The Court of Appeal has given important guidance on the correct interpretation of the Working Time Regulations 1998 (WTR) in ruling that a railway signalman’s rights were not breached by his employer’s failure to afford him a 20-minute uninterrupted break in every six hours he worked.
The signalman provided relief cover at a number of single-manned signal boxes. He worked eight-hour shifts but had no rostered breaks and was expected to take rest periods during gaps in the timetable. He complained that the lack of contractual provision for 20-minute continuous breaks breached his rights under the WTR. His claim was initially rejected by an Employment Tribunal (ET), but that decision was subsequently reversed by the Employment Appeal Tribunal (EAT).
In ruling on the employer’s challenge to the EAT’s decision, the Court noted that the WTR provides special rules for railway workers. By Regulation 21, they are exempt from the requirement under Regulation 12 that workers be afforded at least 20 minutes of uninterrupted rest during each six-hour shift, and that they be permitted to be away from their work stations during such periods.

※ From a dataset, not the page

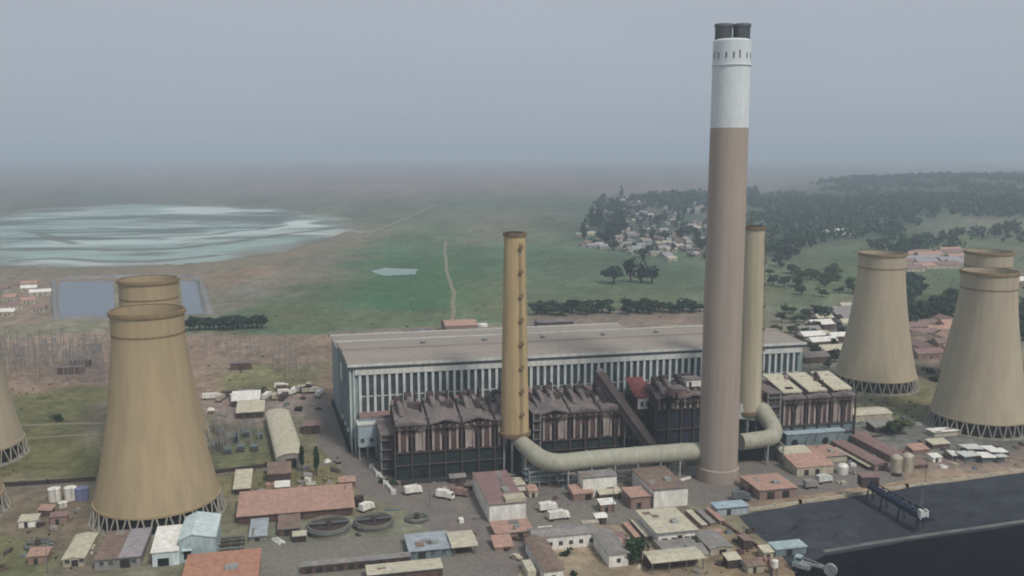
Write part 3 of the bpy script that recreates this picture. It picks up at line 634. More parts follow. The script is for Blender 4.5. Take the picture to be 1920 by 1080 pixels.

However, by Regulation 24, railway employers are required, save in exceptional circumstances, to allow workers to take equivalent periods of compensatory rest.
In upholding the appeal, the Court noted that the word ‘equivalent’ in Regulation 24 cannot have been intended to impose on railway employers an identical obligation to that which would have applied under Regulation 12. Instead the intention must have been that the rest periods afforded to railway workers should have the same value in terms of contributing to their general wellbeing.
There was no basis for the proposition that only an uninterrupted 20-minute break can provide a benefit to railway workers equivalent to that enjoyed by other workers. There was no reason to suppose that such a continuous break would always be better, say, than two uninterrupted breaks of 15 minutes. The ET had reached the commonsense conclusion that the rest breaks afforded to the railwayman passed the equivalence test. In those circumstances, his claim was dismissed.